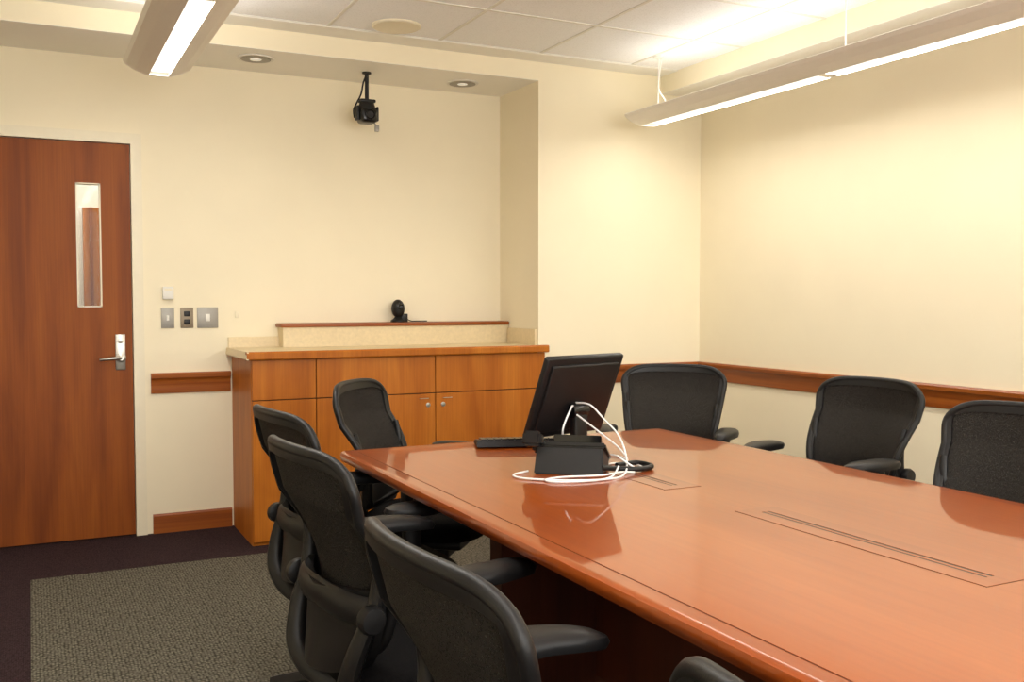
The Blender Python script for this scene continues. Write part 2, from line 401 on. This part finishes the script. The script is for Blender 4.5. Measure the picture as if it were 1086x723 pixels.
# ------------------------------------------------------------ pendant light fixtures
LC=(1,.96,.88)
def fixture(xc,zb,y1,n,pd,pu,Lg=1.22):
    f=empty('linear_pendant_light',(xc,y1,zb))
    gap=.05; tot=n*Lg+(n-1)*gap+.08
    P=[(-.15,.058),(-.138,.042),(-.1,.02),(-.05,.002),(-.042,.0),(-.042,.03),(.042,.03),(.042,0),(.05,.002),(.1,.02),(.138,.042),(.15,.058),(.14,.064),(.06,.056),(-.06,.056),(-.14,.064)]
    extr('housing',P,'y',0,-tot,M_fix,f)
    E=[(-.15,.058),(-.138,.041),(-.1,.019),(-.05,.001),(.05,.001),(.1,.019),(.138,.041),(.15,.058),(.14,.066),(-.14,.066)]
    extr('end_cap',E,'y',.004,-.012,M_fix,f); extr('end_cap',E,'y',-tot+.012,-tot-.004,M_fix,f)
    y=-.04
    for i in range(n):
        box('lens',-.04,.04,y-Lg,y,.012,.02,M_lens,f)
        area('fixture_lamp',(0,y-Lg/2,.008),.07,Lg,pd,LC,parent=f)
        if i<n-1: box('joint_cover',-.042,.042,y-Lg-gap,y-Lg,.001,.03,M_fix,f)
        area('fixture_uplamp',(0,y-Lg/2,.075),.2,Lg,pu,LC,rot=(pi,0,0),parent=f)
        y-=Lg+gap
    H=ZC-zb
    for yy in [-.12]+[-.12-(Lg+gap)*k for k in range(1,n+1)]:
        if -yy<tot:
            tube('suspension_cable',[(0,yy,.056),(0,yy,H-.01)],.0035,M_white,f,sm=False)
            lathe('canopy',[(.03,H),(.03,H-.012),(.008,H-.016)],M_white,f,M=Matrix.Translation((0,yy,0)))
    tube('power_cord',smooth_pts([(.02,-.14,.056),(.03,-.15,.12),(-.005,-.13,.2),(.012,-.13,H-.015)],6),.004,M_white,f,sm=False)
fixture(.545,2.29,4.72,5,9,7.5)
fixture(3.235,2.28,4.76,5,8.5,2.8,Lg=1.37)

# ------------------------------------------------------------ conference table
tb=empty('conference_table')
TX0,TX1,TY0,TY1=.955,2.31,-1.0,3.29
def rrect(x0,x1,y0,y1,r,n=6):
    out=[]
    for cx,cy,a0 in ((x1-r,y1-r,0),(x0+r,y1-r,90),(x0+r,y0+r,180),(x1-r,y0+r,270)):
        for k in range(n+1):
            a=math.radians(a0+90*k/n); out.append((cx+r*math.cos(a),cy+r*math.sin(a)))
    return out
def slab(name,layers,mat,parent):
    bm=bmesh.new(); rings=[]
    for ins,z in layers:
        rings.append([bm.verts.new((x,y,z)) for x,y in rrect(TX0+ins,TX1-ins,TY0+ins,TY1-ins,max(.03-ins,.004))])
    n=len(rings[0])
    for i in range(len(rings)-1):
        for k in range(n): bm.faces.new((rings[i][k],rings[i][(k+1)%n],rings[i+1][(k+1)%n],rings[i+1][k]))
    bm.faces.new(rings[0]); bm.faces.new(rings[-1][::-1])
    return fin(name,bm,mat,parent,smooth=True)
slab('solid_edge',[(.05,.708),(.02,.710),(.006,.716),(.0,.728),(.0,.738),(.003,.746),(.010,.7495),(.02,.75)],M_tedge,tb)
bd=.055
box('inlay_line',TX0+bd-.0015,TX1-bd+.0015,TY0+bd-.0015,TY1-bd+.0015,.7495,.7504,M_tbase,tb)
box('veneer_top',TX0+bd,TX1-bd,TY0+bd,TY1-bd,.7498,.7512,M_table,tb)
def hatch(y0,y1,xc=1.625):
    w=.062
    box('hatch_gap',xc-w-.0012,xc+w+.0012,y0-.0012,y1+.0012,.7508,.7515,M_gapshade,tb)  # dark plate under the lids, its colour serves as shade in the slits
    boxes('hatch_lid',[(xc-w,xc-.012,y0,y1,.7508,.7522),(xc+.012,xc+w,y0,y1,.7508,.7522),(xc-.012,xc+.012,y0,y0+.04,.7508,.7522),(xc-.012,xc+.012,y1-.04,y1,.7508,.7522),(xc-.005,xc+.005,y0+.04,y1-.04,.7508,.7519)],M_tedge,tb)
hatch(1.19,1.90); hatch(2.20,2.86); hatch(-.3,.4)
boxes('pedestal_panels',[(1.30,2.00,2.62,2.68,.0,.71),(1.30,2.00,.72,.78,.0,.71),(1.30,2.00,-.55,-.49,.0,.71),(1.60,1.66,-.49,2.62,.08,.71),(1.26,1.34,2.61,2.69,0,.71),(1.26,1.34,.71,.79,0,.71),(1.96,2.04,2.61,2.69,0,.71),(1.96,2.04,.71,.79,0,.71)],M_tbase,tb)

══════

> AIM OF THE TASK:
Go through the listing above and quote it exactly, apart from its images.

> ANSWER TO THIS EXERCISE:
The Blender Python script for this scene continues. Write part 2, from line 401 on. This part finishes the script. The script is for Blender 4.5. Measure the picture as if it were 1086x723 pixels.
# ------------------------------------------------------------ pendant light fixtures
LC=(1,.96,.88)
def fixture(xc,zb,y1,n,pd,pu,Lg=1.22):
    f=empty('linear_pendant_light',(xc,y1,zb))
    gap=.05; tot=n*Lg+(n-1)*gap+.08
    P=[(-.15,.058),(-.138,.042),(-.1,.02),(-.05,.002),(-.042,.0),(-.042,.03),(.042,.03),(.042,0),(.05,.002),(.1,.02),(.138,.042),(.15,.058),(.14,.064),(.06,.056),(-.06,.056),(-.14,.064)]
    extr('housing',P,'y',0,-tot,M_fix,f)
    E=[(-.15,.058),(-.138,.041),(-.1,.019),(-.05,.001),(.05,.001),(.1,.019),(.138,.041),(.15,.058),(.14,.066),(-.14,.066)]
    extr('end_cap',E,'y',.004,-.012,M_fix,f); extr('end_cap',E,'y',-tot+.012,-tot-.004,M_fix,f)
    y=-.04
    for i in range(n):
        box('lens',-.04,.04,y-Lg,y,.012,.02,M_lens,f)
        area('fixture_lamp',(0,y-Lg/2,.008),.07,Lg,pd,LC,parent=f)
        if i<n-1: box('joint_cover',-.042,.042,y-Lg-gap,y-Lg,.001,.03,M_fix,f)
        area('fixture_uplamp',(0,y-Lg/2,.075),.2,Lg,pu,LC,rot=(pi,0,0),parent=f)
        y-=Lg+gap
    H=ZC-zb
    for yy in [-.12]+[-.12-(Lg+gap)*k for k in range(1,n+1)]:
        if -yy<tot:
            tube('suspension_cable',[(0,yy,.056),(0,yy,H-.01)],.0035,M_white,f,sm=False)
            lathe('canopy',[(.03,H),(.03,H-.012),(.008,H-.016)],M_white,f,M=Matrix.Translation((0,yy,0)))
    tube('power_cord',smooth_pts([(.02,-.14,.056),(.03,-.15,.12),(-.005,-.13,.2),(.012,-.13,H-.015)],6),.004,M_white,f,sm=False)
fixture(.545,2.29,4.72,5,9,7.5)
fixture(3.235,2.28,4.76,5,8.5,2.8,Lg=1.37)

# ------------------------------------------------------------ conference table
tb=empty('conference_table')
TX0,TX1,TY0,TY1=.955,2.31,-1.0,3.29
def rrect(x0,x1,y0,y1,r,n=6):
    out=[]
    for cx,cy,a0 in ((x1-r,y1-r,0),(x0+r,y1-r,90),(x0+r,y0+r,180),(x1-r,y0+r,270)):
        for k in range(n+1):
            a=math.radians(a0+90*k/n); out.append((cx+r*math.cos(a),cy+r*math.sin(a)))
    return out
def slab(name,layers,mat,parent):
    bm=bmesh.new(); rings=[]
    for ins,z in layers:
        rings.append([bm.verts.new((x,y,z)) for x,y in rrect(TX0+ins,TX1-ins,TY0+ins,TY1-ins,max(.03-ins,.004))])
    n=len(rings[0])
    for i in range(len(rings)-1):
        for k in range(n): bm.faces.new((rings[i][k],rings[i][(k+1)%n],rings[i+1][(k+1)%n],rings[i+1][k]))
    bm.faces.new(rings[0]); bm.faces.new(rings[-1][::-1])
    return fin(name,bm,mat,parent,smooth=True)
slab('solid_edge',[(.05,.708),(.02,.710),(.006,.716),(.0,.728),(.0,.738),(.003,.746),(.010,.7495),(.02,.75)],M_tedge,tb)
bd=.055
box('inlay_line',TX0+bd-.0015,TX1-bd+.0015,TY0+bd-.0015,TY1-bd+.0015,.7495,.7504,M_tbase,tb)
box('veneer_top',TX0+bd,TX1-bd,TY0+bd,TY1-bd,.7498,.7512,M_table,tb)
def hatch(y0,y1,xc=1.625):
    w=.062
    box('hatch_gap',xc-w-.0012,xc+w+.0012,y0-.0012,y1+.0012,.7508,.7515,M_gapshade,tb)  # dark plate under the lids, its colour serves as shade in the slits
    boxes('hatch_lid',[(xc-w,xc-.012,y0,y1,.7508,.7522),(xc+.012,xc+w,y0,y1,.7508,.7522),(xc-.012,xc+.012,y0,y0+.04,.7508,.7522),(xc-.012,xc+.012,y1-.04,y1,.7508,.7522),(xc-.005,xc+.005,y0+.04,y1-.04,.7508,.7519)],M_tedge,tb)
hatch(1.19,1.90); hatch(2.20,2.86); hatch(-.3,.4)
boxes('pedestal_panels',[(1.30,2.00,2.62,2.68,.0,.71),(1.30,2.00,.72,.78,.0,.71),(1.30,2.00,-.55,-.49,.0,.71),(1.60,1.66,-.49,2.62,.08,.71),(1.26,1.34,2.61,2.69,0,.71),(1.26,1.34,.71,.79,0,.71),(1.96,2.04,2.61,2.69,0,.71),(1.96,2.04,.71,.79,0,.71)],M_tbase,tb)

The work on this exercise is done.